"Do you think debt/earnings ratio can keep climbing without imperilling the ability to make current/future purchases? Please explain, I'm curious.
As long as earnings increase, yes. this is basic. do you really not understand that?
If a someone is making $50,000/yr and servicing $150,000 of debt, do you think that negatively impacts his ability to make additional purchases today and tomorrow?
obviously it depends on other factors like the rate of interest and other fixed costs incurred by the borrower. Without such the question is unanswerable.
Lower interest rates will increase the amount of debt he can service, but you do realize there is a limit, right?
there is certainly a limit but it's not the one you bears keep hyping - I personally don't mind if somebody has to pay out the same out of money to borrow more money at a lower rate. It's the same principle (pun intended) as you folks get in such a tizzy about that people have been getting lower rate mortgages that allow them to buy bigger, more expensive houses for the same bottom line as they could previously buy smaller, cheaper houses at higher rates. I like people getting more bang for less bucks!
What happens when someone takes on more debt than they can service? They default.

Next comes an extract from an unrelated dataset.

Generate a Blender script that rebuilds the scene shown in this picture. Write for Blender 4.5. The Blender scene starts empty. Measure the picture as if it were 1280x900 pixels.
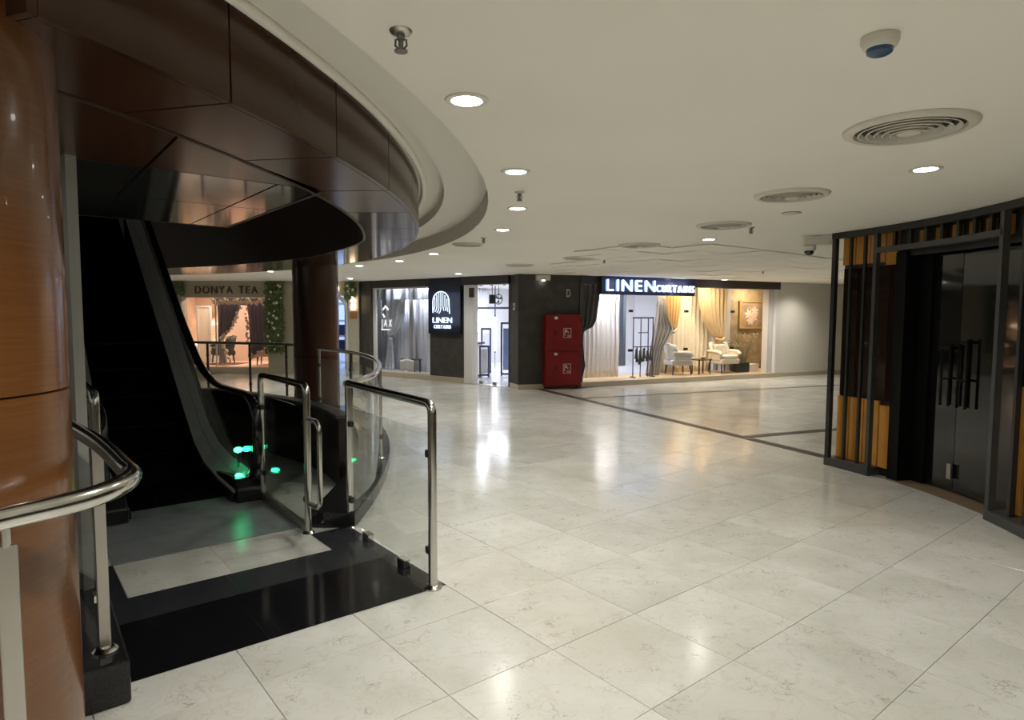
import bpy, bmesh, math, random
from mathutils import Vector, Matrix
random.seed(7)
PI = math.pi
C = bpy.context.scene.collection

# ---------------------------------------------------------------- camera, world, exposure
cam_d = bpy.data.cameras.new('camera'); cam = bpy.data.objects.new('camera', cam_d); C.objects.link(cam)
cam_d.sensor_width = 36; cam_d.lens = 22.5; cam_d.clip_start = .05; cam_d.clip_end = 200
EYE = 1.6186; PITCH = .0704; ROLL = .0037
_f = Vector((0, math.cos(PITCH), -math.sin(PITCH))); _r = Vector((1, 0, 0)); _u = _r.cross(_f)
_R = _r*math.cos(ROLL) + _u*math.sin(ROLL); _U = -_r*math.sin(ROLL) + _u*math.cos(ROLL)
cam.matrix_world = Matrix(((_R.x, _U.x, -_f.x, 0), (_R.y, _U.y, -_f.y, 0), (_R.z, _U.z, -_f.z, EYE), (0, 0, 0, 1)))
bpy.context.scene.camera = cam
w = bpy.data.worlds.new('world'); bpy.context.scene.world = w; w.use_nodes = True
w.node_tree.nodes['Background'].inputs[0].default_value = (.9, .85, .75, 1)
w.node_tree.nodes['Background'].inputs[1].default_value = .12
vs = bpy.context.scene.view_settings
vs.view_transform = 'Standard'; vs.look = 'None'; vs.exposure = 1.22; vs.gamma = 1; vs.use_curve_mapping = False
DOWNLIGHT_W = 46.0
LAMP_COL = (1.0, .972, .895)

def area(name, loc, size, power, col, rot=(0, 0, 0), sy=None):
    d = bpy.data.lights.new(name, 'AREA'); d.energy = power; d.color = col; d.size = size
    if sy: d.shape = 'RECTANGLE'; d.size_y = sy
    o = bpy.data.objects.new(name, d); o.location = loc; o.rotation_euler = rot; C.objects.link(o); return o

# ---------------------------------------------------------------- materials
def mat(name, col, rough=.5, metal=0, spec=.5, noise=None, emit=0, ecol=None, coat=0, bump=0, rnd=0):
    """noise = (colour2, scale(xyz), contrast lo, hi)"""
    m = bpy.data.materials.new(name); m.use_nodes = True
    nt = m.node_tree; b = nt.nodes['Principled BSDF']
    c4 = (*col, 1)
    b.inputs['Base Color'].default_value = c4; b.inputs['Roughness'].default_value = rough
    b.inputs['Metallic'].default_value = metal; b.inputs['Specular IOR Level'].default_value = spec
    b.inputs['Coat Weight'].default_value = coat
    if emit:
        b.inputs['Emission Color'].default_value = (*(ecol or col), 1); b.inputs['Emission Strength'].default_value = emit
    if noise or rnd or bump:
        g = nt.nodes.new('ShaderNodeNewGeometry'); mp = nt.nodes.new('ShaderNodeMapping')
        nt.links.new(g.outputs['Position'], mp.inputs['Vector'])
        n = nt.nodes.new('ShaderNodeTexNoise'); n.inputs['Detail'].default_value = 6
        n.inputs['Scale'].default_value = 1
        mp.inputs['Scale'].default_value = noise[1] if noise else (30, 30, 30)
        nt.links.new(mp.outputs[0], n.inputs['Vector'])
        out = None
        if noise:
            r = nt.nodes.new('ShaderNodeMapRange'); r.inputs[1].default_value = noise[2]; r.inputs[2].default_value = noise[3]
            nt.links.new(n.outputs['Fac'], r.inputs[0])
            mx = nt.nodes.new('ShaderNodeMix'); mx.data_type = 'RGBA'
            mx.inputs[6].default_value = c4; mx.inputs[7].default_value = (*noise[0], 1)
            nt.links.new(r.outputs[0], mx.inputs[0]); out = mx.outputs[2]
        if rnd:
            oi = nt.nodes.new('ShaderNodeObjectInfo'); hs = nt.nodes.new('ShaderNodeHueSaturation')
            r2 = nt.nodes.new('ShaderNodeMapRange'); r2.inputs[3].default_value = 1-rnd; r2.inputs[4].default_value = 1+rnd
            nt.links.new(oi.outputs['Random'], r2.inputs[0]); nt.links.new(r2.outputs[0], hs.inputs['Value'])
            if out: nt.links.new(out, hs.inputs['Color'])
            else: hs.inputs['Color'].default_value = c4
            out = hs.outputs[0]
        if out: nt.links.new(out, b.inputs['Base Color'])
        if bump:
            bp = nt.nodes.new('ShaderNodeBump'); bp.inputs['Strength'].default_value = bump; bp.inputs['Distance'].default_value = .01
            nt.links.new(n.outputs['Fac'], bp.inputs['Height']); nt.links.new(bp.outputs[0], b.inputs['Normal'])
    return m

def glass(name, tint=(.95, .97, .96), refl=1.0, ior=1.45):
    m = bpy.data.materials.new(name); m.use_nodes = True; nt = m.node_tree; nt.nodes.clear()
    o = nt.nodes.new('ShaderNodeOutputMaterial'); mx = nt.nodes.new('ShaderNodeMixShader')
    t = nt.nodes.new('ShaderNodeBsdfTransparent'); t.inputs[0].default_value = (*tint, 1)
    g = nt.nodes.new('ShaderNodeBsdfGlossy'); g.inputs['Roughness'].default_value = .02; g.inputs[0].default_value = (refl, refl, refl, 1)
    lw = nt.nodes.new('ShaderNodeLayerWeight'); pw_ = nt.nodes.new('ShaderNodeMath'); pw_.operation = 'POWER'; pw_.inputs[1].default_value = 4.5
    nt.links.new(lw.outputs['Facing'], pw_.inputs[0])
    fr = nt.nodes.new('ShaderNodeMapRange'); fr.inputs[3].default_value = .035; fr.inputs[4].default_value = .85
    nt.links.new(pw_.outputs[0], fr.inputs[0]); nt.links.new(fr.outputs[0], mx.inputs[0]); nt.links.new(t.outputs[0], mx.inputs[1]); nt.links.new(g.outputs[0], mx.inputs[2])
    nt.links.new(mx.outputs[0], o.inputs[0]); return m

def marble(name):
    m = bpy.data.materials.new(name); m.use_nodes = True; nt = m.node_tree; b = nt.nodes['Principled BSDF']; L = nt.links.new
    g = nt.nodes.new('ShaderNodeNewGeometry'); oi = nt.nodes.new('ShaderNodeObjectInfo')
    ad = nt.nodes.new('ShaderNodeVectorMath'); ad.operation = 'ADD'
    cx = nt.nodes.new('ShaderNodeCombineXYZ'); mu = nt.nodes.new('ShaderNodeMath'); mu.operation = 'MULTIPLY'; mu.inputs[1].default_value = 40
    L(oi.outputs['Random'], mu.inputs[0]); L(mu.outputs[0], cx.inputs[2])
    L(g.outputs['Position'], ad.inputs[0]); L(cx.outputs[0], ad.inputs[1])
    def noise(s, det, dist):
        n = nt.nodes.new('ShaderNodeTexNoise'); n.inputs['Scale'].default_value = s; n.inputs['Detail'].default_value = det
        n.inputs['Distortion'].default_value = dist; L(ad.outputs[0], n.inputs['Vector']); return n.outputs['Fac']
    def rng(x, a, bb, c, d):
        r = nt.nodes.new('ShaderNodeMapRange'); L(x, r.inputs[0])
        for i, v in enumerate((a, bb, c, d)): r.inputs[i+1].default_value = v
        return r.outputs[0]
    def math_(op, x, y):
        n = nt.nodes.new('ShaderNodeMath'); n.operation = op
        L(x, n.inputs[0])
        if isinstance(y, (int, float)): n.inputs[1].default_value = y
        else: L(y, n.inputs[1])
        return n.outputs[0]
    def mix(f, a, bb):
        n = nt.nodes.new('ShaderNodeMix'); n.data_type = 'RGBA'; L(f, n.inputs[0])
        for i, v in ((6, a), (7, bb)):
            if isinstance(v, tuple): n.inputs[i].default_value = (*v, 1)
            else: L(v, n.inputs[i])
        return n.outputs[2]
    cloud = noise(2.2, 5, .4)
    base = mix(rng(cloud, .35, .65, 0, 1), (.50, .495, .45), (.58, .575, .54))
    # thin winding veins that only show here and there
    v = math_('ABSOLUTE', math_('SUBTRACT', noise(15, 4, 1.0), .5), 0)
    vein = rng(v, 0, .026, 1, 0)
    where = rng(noise(8, 2, 0), .52, .66, 0, 1)
    base = mix(math_('MULTIPLY', math_('MULTIPLY', vein, where), .62), base, (.17, .14, .10))
    v2 = math_('ABSOLUTE', math_('SUBTRACT', noise(6, 6, 1.5), .5), 0)
    base = mix(math_('MULTIPLY', rng(v2, 0, .03, 1, 0), .30), base, (.45, .38, .27))
    st = nt.nodes.new('ShaderNodeTexNoise'); st.inputs['Scale'].default_value = .45; st.inputs['Detail'].default_value = 4; L(g.outputs['Position'], st.inputs['Vector'])
    base = mix(rng(st.outputs['Fac'], .52, .72, 0, .55), base, (.43, .375, .28))
    hs = nt.nodes.new('ShaderNodeHueSaturation'); L(rng(oi.outputs['Random'], 0, 1, .95, 1.05), hs.inputs['Value']); L(base, hs.inputs['Color'])
    L(hs.outputs[0], b.inputs['Base Color'])
    L(rng(noise(1.3, 3, 0), .3, .7, .12, .20), b.inputs['Roughness']); b.inputs['Specular IOR Level'].default_value = .4
    return m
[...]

some do, some have, some always will. duh. this has happened since near the dawn of earth and yet the earth still turns.
Many people are going to learn that what they always considered their savings were really someone else's debt
this is beyond hyperbole and not applicable to myself.
and when the defaults start rolling, well, we've played that game before...
I'll leave it to you, I've never played that game before as I'm not that stupid. But thanks for the admission as the rest of your fearmongering all makes sense now ;)
That's why absolute measures wouldn't tell you much. It's why the notion of "record" deficits isn't as important as what proportion of GDP those deficits represent. However, the graph isn't a graph of absolute debt, but instead of the ratio of debt to GDP (the means to pay off the debt). In short, it specifically addresses your argument of debt increasing correspondingly with GDP by showing how much faster it has grown than GDP of late.
The only time that wasn't true, and the graph inadvertently shows it, is during periods of economic stagnation or decline.
The reason the debt ratio spiked after (as opposed to before or at) the market collapse of '29 was because GDP declined faster than debt initially. After a period of readjustment, and even in spite of FDR's deficit spending binge, the defaulted debt came off the books, and the ratio subsided.
Do you really wish the economy would perform like it would during the years of depression?
My fear is that the government will foster another long period of economic stagnation, yes, but I don't wish it. I see the same factors at play. A federal reserve fostering a credit bubble, trade under attack, and incessant government meddling in business. I don't foresee another FDR trying to turn our nation into a fascist state, but who foresaw him?
"Do you think debt/earnings ratio can keep climbing without imperilling the ability to make current/future purchases? Please explain, I'm curious.
As long as earnings increase, yes. this is basic. do you really not understand that?
In all politeness, I suggest reading more closely. Do you think the debt/earnings ratio can keep climbing without imperilling the ability to make current/future purchases?. We now make about $100 for every $300 of debt. As unavoidable consequence, production in the future must be allocated to pay for our consumption in the past. If we continue spending a larger and larger portion of the money we will earn tomorrow today, what will we spend tomorrow? The recession is when 'tomorrow' arrives, and the consumer can't take on anymore debt, forcing production to realign with his reduced demand while he works off the excess debt. Greenspan has managed to delay this unavoidable curative aspect of markets and as consequence made the final reckoning that much worse (by putting that much more debt into the system to be worked off and sending producers demand signals that are higher than they would otherwise be).
If a someone is making $50,000/yr and servicing $150,000 of debt, do you think that negatively impacts his ability to make additional purchases today and tomorrow?
obviously it depends on other factors like the rate of interest and other fixed costs incurred by the borrower. Without such the question is unanswerable.
Actually, it's not. It's really very simple. When you borrow, you are foregoing consumption in the future, for consumption now. Hence, debt based consumption negatively impacts the amount of money available for consumption in the future. It is already allocated to pay for yesterday's loan, it can't be used for today or tomorrows new spending.
If I borrow $50,000 to buy a Corvette I have to pay that thing off. My $1000 a month car payment for the next five years is going toward that car, made in the past. That $1000 every month for the next 5 years isn't available to GM or any other producer until the debt is serviced and erased. If I kept buying cars soon all my monthly income would be taken up making car payments, with no money left over to spend on what I want today or tomorrow.
When the debt load reaches zenith GM and other producers are forced to realign production with current demand, and if I'm stuck servicing yesterday's debts I've got no money to make demands on them with. That's when they start laying off workers and reducing production. It's not until I erase the debt and can afford to start buying again that they can increase production and start hiring again.
What happens when someone takes on more debt than they can service? They default.
some do, some have, some always will. duh. this has happened since near the dawn of earth and yet the earth still turns.
I don't expect it to stop the earth, but simply intended to point out that periods of excessive credit are followed by excessive default.